Classroom visitors

Being able to demonstrate appropriate behaviour when outside visitors are in the classroom creates opportunities for students to experience positive interactions with others.

Choose the statement below that best describes how this student participates with classroom visitors.
This will help you identify a starting point for selecting strategies (e.g., 1=specialized, 2=targeted, 3=universal).

  • 1. Classroom visitors tend to trigger disruptive or inappropriate behaviour that requires one-to-one supervision to ensure student safety and/or to facilitate appropriate behaviour and social interaction with classroom visitors
  • 2. Requires frequent (e.g., more than three per visit) reminders to demonstrate appropriate behaviour when visitors are in the classroom
  • 3. May require occasional (e.g., less than two per visit) reminders but generally demonstrates positive behaviour when visitors are in the classroom

Universal Supports benefit all students

  • Prior to having visitors in the classroom, communicate clear expectations about behaviour and participation when classroom visitors are present.
  • When possible, prepare students for specific classroom visitors by explaining their role (e.g., "These university students are learning to be teachers and are visiting us to see what kind of things help Grade 3 students learn and be successful."). Also, discuss what type of interactions the class might expect (e.g., "These visitors will be observing how students work and will be writing down what they see so we will just continue with our everyday routines." or "These visitors may be walking around the classroom and they may be asking you to show them your work. Please answer their questions and tell them about the things we do in writer's workshop.").
  • Have the students design name tags for themselves or their desks so visitors can call them by name.
  • Formally introduce classroom visitors to the class and explain their role.
  • Prepare students for class speakers by having the class brainstorm a list of potential questions that can be recorded on chart paper and posted for the students and guest speakers to refer to.
  • Use descriptive feedback to acknowledge positive behaviour of individual students, groups of students and/or the class as a whole.
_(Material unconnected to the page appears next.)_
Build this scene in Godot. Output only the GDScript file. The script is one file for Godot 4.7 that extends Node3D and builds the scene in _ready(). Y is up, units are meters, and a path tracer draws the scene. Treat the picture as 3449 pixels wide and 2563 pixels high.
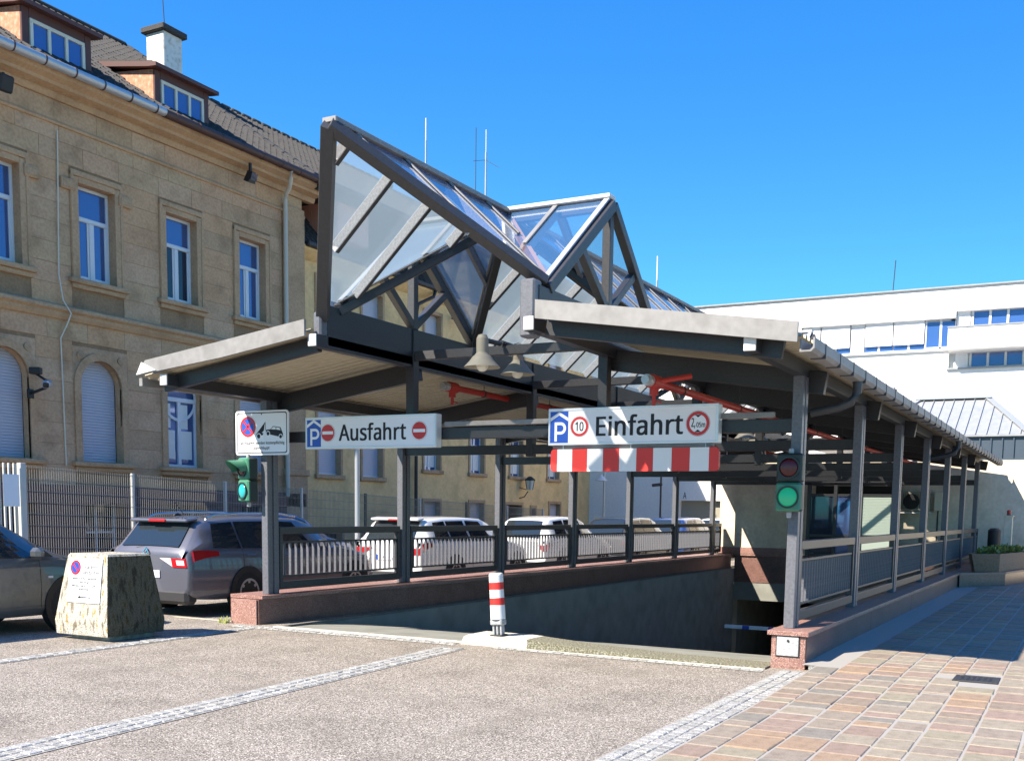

Targeted Supports benefit students with more specific needs

  • Pair individual students with positive peers who can serve as role models and offer support when visitors are in the classroom.
  • Provide proximity by positioning yourself nearby individual students who may require support when visitors are in the classroom.
  • For students who require more structure and reassurance, develop and review social stories about having visitors in the classroom.
  • Work with individual students to develop low-key cues or signals (e.g., touching your forehead to cue "Think about the rules" or pointing to posted sign "Quiet voices") you can use to remind them about behaviour expectations related to having visitors in the classroom.

Specialized Supports benefit the small number of students with sensory, physical, cognitive or behavioural needs that require intensive, individualized interventions

  • In exceptional situations, it may be necessary to provide 1:1 adult support to facilitate social interaction and communication between an individual student and classroom visitors.